* BEGIN Material for the task *

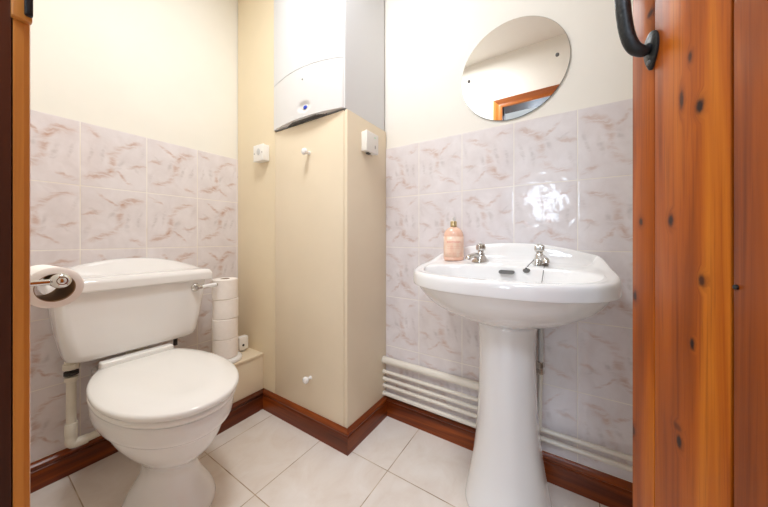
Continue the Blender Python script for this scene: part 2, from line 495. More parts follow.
def cover(zlo, zhi, dimple=None, ny=60, nz=40, name='cover', mat='boiler'):
    bm = nb(); g = []
    for i in range(ny + 1):
        y = YRB + 0.004 + (YL - YRB - 0.005) * i / ny
        z0, z1 = zlo(y), zhi(y); row = []
        for j in range(nz + 1):
            z = z0 + (z1 - z0) * j / nz
            e = min(y - YRB - 0.004, 1.0)
            x = bx_front(y) + 0.010 * max(0, 1 - e / 0.012) ** 2
            if dimple:
                q = math.sqrt(((y - dimple[0]) / dimple[2]) ** 2 + ((z - dimple[1]) / dimple[3]) ** 2)
                if q < 1: x += 0.010 * (1 - q * q) ** 1.2
            row.append(bm.verts.new((x, y, z)))
        g.append(row)
    for i in range(ny):
        for j in range(nz):
            bm.faces.new((g[i][j], g[i + 1][j], g[i + 1][j + 1], g[i][j + 1]))
    r = bmesh.ops.extrude_face_region(bm, geom=list(bm.faces))
    for v in [q for q in r['geom'] if isinstance(q, bmesh.types.BMVert)]:
        v.co.x = bx_front(v.co.y) + 0.0145
    return build(name, bm, M[mat], boil, deg=40)
zsplit = lambda y: 1.658 + 0.006 * (y - 1.0) / 0.24 + 0.016 * (1 - ((y - 1.0) / 0.24) ** 2)
cover(lambda y: zsplit(y) + 0.0028, lambda y: 2.205, name='upper_cover')
lc = cover(lambda y: 1.4445 + 0.003 * (1 - ((y - 1.0) / 0.24) ** 2), lambda y: zsplit(y), dimple=(.990, 1.494, 0.046, 0.026), name='lower_cover', mat='boiler_lower')
bm = nb(); lathe(bm, [(0.0, 0), (0.017, 0), (0.016, 0.003), (0.012, 0.0045), (0.0, 0.005)], (bx_front(.990) + 0.0095, .988, 1.492), (-1, 0, 0.15), sx=0.7, sy=1.0)
build('dial', bm, M['silver'], lc, deg=60)
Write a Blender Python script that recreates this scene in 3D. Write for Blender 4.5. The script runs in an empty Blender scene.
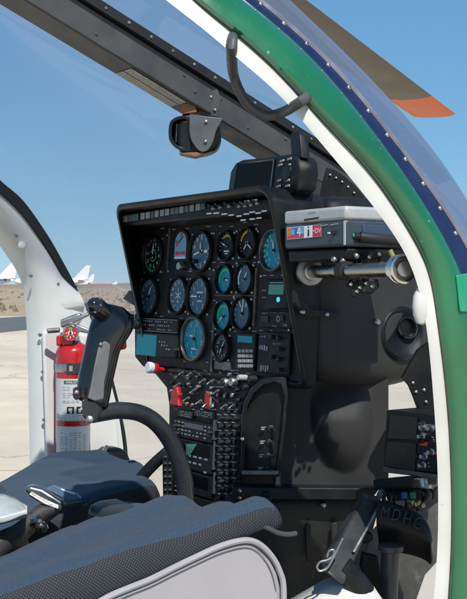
import bpy, math, random
from mathutils import Vector, Matrix, noise
random.seed(11)
PI = math.pi
sc = bpy.context.scene
COL = sc.collection
V = Vector

# ------------------------------------------------------------------ survey
# x = right of the helicopter, y = towards its nose, z = up (metres, apron at z=0)
F = 1100.0; CX = 233.5; CY = 286.0
TH = math.radians(56)
CAM = V((1.75, -1.083, 1.5))
VW = V((-math.sin(TH), math.cos(TH), 0)); UW = V((math.cos(TH), math.sin(TH), 0)); ZW = V((0, 0, 1))
def ray(px, py): return VW + UW*((px-CX)/F) + ZW*((CY-py)/F)
def AT(px, py, d): return CAM + ray(px, py)*d
def PX(px, py, x): r = ray(px, py); return CAM + r*((x-CAM.x)/r.x)
def PY(px, py, y): r = ray(px, py); return CAM + r*((y-CAM.y)/r.y)
def GND(px, py, z=0.0): r = ray(px, py); return CAM + r*((z-CAM.z)/r.z)
TILT = 0.067
PU = V((0, TILT, 1)).normalized(); PN_ = V((0, -1, TILT)).normalized()
PORG = V((0, 0, 1.5))
PM = Matrix(((1, PU.x, PN_.x, PORG.x), (0, PU.y, PN_.y, PORG.y), (0, PU.z, PN_.z, PORG.z), (0, 0, 0, 1)))
def PP(px, py, off=0.0):
    """point of the panel plane (offset towards the pilot) as local (a, b)"""
    r = ray(px, py); p0 = PORG + PN_*off
    t = (p0-CAM).dot(PN_)/r.dot(PN_)
    q = CAM + r*t - PORG
    return q.x, q.dot(PU), t
def chaikin(p, it=2):
    for _ in range(it):
        q = []
        for a, c in zip(p, p[1:]+p[:1]): q += [(a[0]*.75+c[0]*.25, a[1]*.75+c[1]*.25), (a[0]*.25+c[0]*.75, a[1]*.25+c[1]*.75)]
        p = q
    return p
def smooth(pts, it=40):
    for _ in range(it):
        pts = [pts[0]]+[(a+b*2+c)*.25 for a, b, c in zip(pts, pts[1:], pts[2:])]+[pts[-1]]
    return pts
def skin_x(z): return (skin_lin(z-.09)+skin_lin(z-.05)+skin_lin(z)+skin_lin(z+.05)+skin_lin(z+.09))/5
def skin_lin(z):
    pts = [(0.4, .60), (0.8, .73), (1.2, .765), (1.5, .76), (1.65, .735), (1.8, .665), (1.9, .60), (2.0, .50), (2.1, .36), (2.3, 0.1)]
    if z <= pts[0][0]: return pts[0][1]
    for (z0, x0), (z1, x1) in zip(pts, pts[1:]):
        if z <= z1: return x0 + (x1-x0)*(z-z0)/(z1-z0)
    return pts[-1][1]
def SK(px, py, inset=0.0):
    """point on the right-hand skin of the cabin"""
    r = ray(px, py); d = 1.3
    for _ in range(60):
        p = CAM + r*d
        d += (p.x-(skin_x(p.z)-inset))*0.6
    return CAM + r*d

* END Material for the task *

§ **Requirements**: Reproduce the data verbatim. Do not carry any picture into the copy.

§ **Reply**:
Continue the Blender Python script for this scene: part 2, from line 495. More parts follow.
def cover(zlo, zhi, dimple=None, ny=60, nz=40, name='cover', mat='boiler'):
    bm = nb(); g = []
    for i in range(ny + 1):
        y = YRB + 0.004 + (YL - YRB - 0.005) * i / ny
        z0, z1 = zlo(y), zhi(y); row = []
        for j in range(nz + 1):
            z = z0 + (z1 - z0) * j / nz
            e = min(y - YRB - 0.004, 1.0)
            x = bx_front(y) + 0.010 * max(0, 1 - e / 0.012) ** 2
            if dimple:
                q = math.sqrt(((y - dimple[0]) / dimple[2]) ** 2 + ((z - dimple[1]) / dimple[3]) ** 2)
                if q < 1: x += 0.010 * (1 - q * q) ** 1.2
            row.append(bm.verts.new((x, y, z)))
        g.append(row)
    for i in range(ny):
        for j in range(nz):
            bm.faces.new((g[i][j], g[i + 1][j], g[i + 1][j + 1], g[i][j + 1]))
    r = bmesh.ops.extrude_face_region(bm, geom=list(bm.faces))
    for v in [q for q in r['geom'] if isinstance(q, bmesh.types.BMVert)]:
        v.co.x = bx_front(v.co.y) + 0.0145
    return build(name, bm, M[mat], boil, deg=40)
zsplit = lambda y: 1.658 + 0.006 * (y - 1.0) / 0.24 + 0.016 * (1 - ((y - 1.0) / 0.24) ** 2)
cover(lambda y: zsplit(y) + 0.0028, lambda y: 2.205, name='upper_cover')
lc = cover(lambda y: 1.4445 + 0.003 * (1 - ((y - 1.0) / 0.24) ** 2), lambda y: zsplit(y), dimple=(.990, 1.494, 0.046, 0.026), name='lower_cover', mat='boiler_lower')
bm = nb(); lathe(bm, [(0.0, 0), (0.017, 0), (0.016, 0.003), (0.012, 0.0045), (0.0, 0.005)], (bx_front(.990) + 0.0095, .988, 1.492), (-1, 0, 0.15), sx=0.7, sy=1.0)
build('dial', bm, M['silver'], lc, deg=60)
Write a Blender Python script that recreates this scene in 3D. Write for Blender 4.5. The script runs in an empty Blender scene.
import bpy, math, random
from mathutils import Vector, Matrix, noise
random.seed(11)
PI = math.pi
sc = bpy.context.scene
COL = sc.collection
V = Vector

# ------------------------------------------------------------------ survey
# x = right of the helicopter, y = towards its nose, z = up (metres, apron at z=0)
F = 1100.0; CX = 233.5; CY = 286.0
TH = math.radians(56)
CAM = V((1.75, -1.083, 1.5))
VW = V((-math.sin(TH), math.cos(TH), 0)); UW = V((math.cos(TH), math.sin(TH), 0)); ZW = V((0, 0, 1))
def ray(px, py): return VW + UW*((px-CX)/F) + ZW*((CY-py)/F)
def AT(px, py, d): return CAM + ray(px, py)*d
def PX(px, py, x): r = ray(px, py); return CAM + r*((x-CAM.x)/r.x)
def PY(px, py, y): r = ray(px, py); return CAM + r*((y-CAM.y)/r.y)
def GND(px, py, z=0.0): r = ray(px, py); return CAM + r*((z-CAM.z)/r.z)
TILT = 0.067
PU = V((0, TILT, 1)).normalized(); PN_ = V((0, -1, TILT)).normalized()
PORG = V((0, 0, 1.5))
PM = Matrix(((1, PU.x, PN_.x, PORG.x), (0, PU.y, PN_.y, PORG.y), (0, PU.z, PN_.z, PORG.z), (0, 0, 0, 1)))
def PP(px, py, off=0.0):
    """point of the panel plane (offset towards the pilot) as local (a, b)"""
    r = ray(px, py); p0 = PORG + PN_*off
    t = (p0-CAM).dot(PN_)/r.dot(PN_)
    q = CAM + r*t - PORG
    return q.x, q.dot(PU), t
def chaikin(p, it=2):
    for _ in range(it):
        q = []
        for a, c in zip(p, p[1:]+p[:1]): q += [(a[0]*.75+c[0]*.25, a[1]*.75+c[1]*.25), (a[0]*.25+c[0]*.75, a[1]*.25+c[1]*.75)]
        p = q
    return p
def smooth(pts, it=40):
    for _ in range(it):
        pts = [pts[0]]+[(a+b*2+c)*.25 for a, b, c in zip(pts, pts[1:], pts[2:])]+[pts[-1]]
    return pts
def skin_x(z): return (skin_lin(z-.09)+skin_lin(z-.05)+skin_lin(z)+skin_lin(z+.05)+skin_lin(z+.09))/5
def skin_lin(z):
    pts = [(0.4, .60), (0.8, .73), (1.2, .765), (1.5, .76), (1.65, .735), (1.8, .665), (1.9, .60), (2.0, .50), (2.1, .36), (2.3, 0.1)]
    if z <= pts[0][0]: return pts[0][1]
    for (z0, x0), (z1, x1) in zip(pts, pts[1:]):
        if z <= z1: return x0 + (x1-x0)*(z-z0)/(z1-z0)
    return pts[-1][1]
def SK(px, py, inset=0.0):
    """point on the right-hand skin of the cabin"""
    r = ray(px, py); d = 1.3
    for _ in range(60):
        p = CAM + r*d
        d += (p.x-(skin_x(p.z)-inset))*0.6
    return CAM + r*d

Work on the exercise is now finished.